Quando mancano pochi giorni al lancio, ecco un imprevisto. Uno degli astronauti appartenenti alla squadra di riserva contrae la rosolia. Esiste quindi il rischio che possa averla trasmessa a qualcuno. Nessuno manifesta sintomi, ma Mattingly non è immune dal momento che non l’ha avuta da bambino. La NASA non può correre il rischio che qualcuno si ammali in orbita e così sostituisce Mattingly con John L. Swigert, comandante di riserva del modulo principale.
Alle 13.13 locali dell’11 aprile 1970 il razzo Saturn V viene lanciato in orbita da Cape Canaveral, in Florida. Passano solo pochi minuti e uno dei cinque motori si spegne, ma la missione non è in pericolo. Inizia però ad esserlo 55 ore dopo il lancio, quando la Luna è più vicina della Terra ed esplode uno dei serbatoi d'ossigeno. Risulta seriamente danneggiato anche un altro serbatoio e così l'astronave inizia a disperdere gas nello spazio. A questo punto Swigert si mette in contatto con il centro di comando della NASA e pronuncia una frase rimasta celebre: "Houston, abbiamo un problema”. Mentre i livelli di ossigeno calano rapidamente insieme alla fonte di elettricità nella navicella, l’equipaggio si trasferisce nel modulo lunare Aquarius. L’astronave era infatti composta da un modulo di comando (Odyssey) e un modulo lunare (Aquarius). La missione è annullata, non ci sarà nessun allunaggio: l’unico obiettivo ora è tornare sani e salvi a Terra.

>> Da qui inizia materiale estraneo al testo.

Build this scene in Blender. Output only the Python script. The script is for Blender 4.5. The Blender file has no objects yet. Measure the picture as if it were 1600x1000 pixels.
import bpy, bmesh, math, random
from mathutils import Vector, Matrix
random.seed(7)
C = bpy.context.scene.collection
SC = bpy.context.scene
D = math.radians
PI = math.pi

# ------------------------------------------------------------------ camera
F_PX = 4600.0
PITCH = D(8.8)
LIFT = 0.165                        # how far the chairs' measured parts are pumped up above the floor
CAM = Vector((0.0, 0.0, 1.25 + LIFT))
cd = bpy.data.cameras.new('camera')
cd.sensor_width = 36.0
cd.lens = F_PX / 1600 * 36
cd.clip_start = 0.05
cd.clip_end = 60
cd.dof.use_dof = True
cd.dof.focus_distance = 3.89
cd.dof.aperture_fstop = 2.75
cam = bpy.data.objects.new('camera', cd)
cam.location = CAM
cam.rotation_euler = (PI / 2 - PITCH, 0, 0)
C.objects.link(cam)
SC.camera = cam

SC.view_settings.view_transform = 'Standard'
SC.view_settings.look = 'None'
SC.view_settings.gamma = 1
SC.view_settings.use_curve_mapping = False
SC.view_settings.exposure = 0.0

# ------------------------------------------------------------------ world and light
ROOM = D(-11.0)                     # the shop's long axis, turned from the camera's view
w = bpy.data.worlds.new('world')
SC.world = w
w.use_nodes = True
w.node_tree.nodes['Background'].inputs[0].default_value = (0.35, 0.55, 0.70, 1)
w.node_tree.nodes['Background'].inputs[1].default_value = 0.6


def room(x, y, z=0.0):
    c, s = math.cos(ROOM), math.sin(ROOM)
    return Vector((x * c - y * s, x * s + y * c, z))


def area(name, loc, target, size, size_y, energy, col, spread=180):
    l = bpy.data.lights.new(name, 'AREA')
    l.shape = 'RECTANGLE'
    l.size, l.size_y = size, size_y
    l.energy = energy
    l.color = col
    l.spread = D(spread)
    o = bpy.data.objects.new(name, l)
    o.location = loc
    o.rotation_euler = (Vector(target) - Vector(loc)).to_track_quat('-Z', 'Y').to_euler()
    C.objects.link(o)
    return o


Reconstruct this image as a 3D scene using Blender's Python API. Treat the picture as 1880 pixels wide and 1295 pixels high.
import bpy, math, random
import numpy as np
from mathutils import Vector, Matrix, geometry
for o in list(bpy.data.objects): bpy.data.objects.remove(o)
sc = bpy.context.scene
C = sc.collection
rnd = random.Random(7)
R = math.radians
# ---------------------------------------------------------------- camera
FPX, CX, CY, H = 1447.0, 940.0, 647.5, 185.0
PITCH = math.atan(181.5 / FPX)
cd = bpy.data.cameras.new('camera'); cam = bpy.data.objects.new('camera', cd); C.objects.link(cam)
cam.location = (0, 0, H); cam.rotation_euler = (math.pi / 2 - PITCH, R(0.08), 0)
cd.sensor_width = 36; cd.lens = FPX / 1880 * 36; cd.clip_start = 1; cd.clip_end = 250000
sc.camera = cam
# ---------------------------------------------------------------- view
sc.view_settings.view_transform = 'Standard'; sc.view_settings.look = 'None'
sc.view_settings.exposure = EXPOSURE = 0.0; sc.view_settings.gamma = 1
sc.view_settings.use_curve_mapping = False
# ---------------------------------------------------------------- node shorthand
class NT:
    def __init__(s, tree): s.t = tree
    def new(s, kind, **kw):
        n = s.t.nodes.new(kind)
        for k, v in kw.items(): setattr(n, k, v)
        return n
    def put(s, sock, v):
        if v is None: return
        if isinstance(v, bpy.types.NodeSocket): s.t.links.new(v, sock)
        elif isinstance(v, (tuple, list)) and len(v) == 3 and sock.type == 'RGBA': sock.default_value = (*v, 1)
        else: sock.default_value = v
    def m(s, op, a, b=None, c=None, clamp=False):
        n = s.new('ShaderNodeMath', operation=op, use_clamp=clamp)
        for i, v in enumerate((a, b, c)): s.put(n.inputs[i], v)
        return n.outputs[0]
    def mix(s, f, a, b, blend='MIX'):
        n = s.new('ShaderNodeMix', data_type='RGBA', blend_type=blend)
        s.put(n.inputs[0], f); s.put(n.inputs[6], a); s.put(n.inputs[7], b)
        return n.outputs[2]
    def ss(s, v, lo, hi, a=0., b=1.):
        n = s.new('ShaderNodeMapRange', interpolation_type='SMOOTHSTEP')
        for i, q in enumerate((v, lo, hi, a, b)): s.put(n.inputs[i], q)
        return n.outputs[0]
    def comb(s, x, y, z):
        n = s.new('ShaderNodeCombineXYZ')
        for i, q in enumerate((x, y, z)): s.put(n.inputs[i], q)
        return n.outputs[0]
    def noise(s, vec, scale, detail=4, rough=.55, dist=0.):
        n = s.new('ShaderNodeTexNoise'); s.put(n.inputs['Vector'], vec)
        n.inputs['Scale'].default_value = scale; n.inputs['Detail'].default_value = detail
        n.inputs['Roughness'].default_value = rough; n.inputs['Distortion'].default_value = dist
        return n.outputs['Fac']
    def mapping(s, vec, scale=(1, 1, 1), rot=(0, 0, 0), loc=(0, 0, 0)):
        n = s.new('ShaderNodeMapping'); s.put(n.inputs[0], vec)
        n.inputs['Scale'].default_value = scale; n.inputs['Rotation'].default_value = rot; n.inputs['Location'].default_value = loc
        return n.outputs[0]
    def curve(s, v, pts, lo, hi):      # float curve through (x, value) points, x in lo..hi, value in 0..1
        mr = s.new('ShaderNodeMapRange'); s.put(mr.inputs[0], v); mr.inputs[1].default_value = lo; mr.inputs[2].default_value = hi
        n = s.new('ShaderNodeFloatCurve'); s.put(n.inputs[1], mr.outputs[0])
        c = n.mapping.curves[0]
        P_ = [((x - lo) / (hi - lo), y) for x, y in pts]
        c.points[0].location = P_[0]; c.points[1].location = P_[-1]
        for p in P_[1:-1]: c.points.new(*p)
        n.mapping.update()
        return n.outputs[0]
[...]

A Houston la tensione è alle stelle. Viene attivato un piano di emergenza che porta l’astronave a sorvolare la Luna e a toccare il punto più distante dalla Terra mai raggiunto dall’uomo, circa 400.171 km. I problemi però aumentano. Gli astronauti sono disidratati e infreddoliti. C’è inoltre la seria possibilità che l’astronave, più leggera del previsto, possa diventare una palla di fuoco a contatto con l'atmosfera. In vista dell’atterraggio l’equipaggio torna nel modulo di comando dopo aver sganciato l'Aquarius. I piloti compiono un allineamento "manuale”, aiutati dal preziosissimo Thomas "Ken" Mattingly che risulterà decisivo. Attraversata l’atmosfera tra mille difficoltà e al termine di un interminabile blackout radio, l’Apollo 13 riesce ad effetturare un ammaraggio nel Pacifico alle 13.07 del 17 aprile. Siamo a largo delle Samoa Americane, dove una nave della marina statunitense è pronta a mettere in salvo tutti i membri dell’equipaggio. Stanno bene, accusano solo problemi di disidratazione e perdita di peso. Il solo Haise ha un'infezione alle vie urinarie, niente di preoccupante. Nessuno di loro avrà più modo di tornare sulla Luna. Si conclude la missione Apollo 13, un fallimento di successo.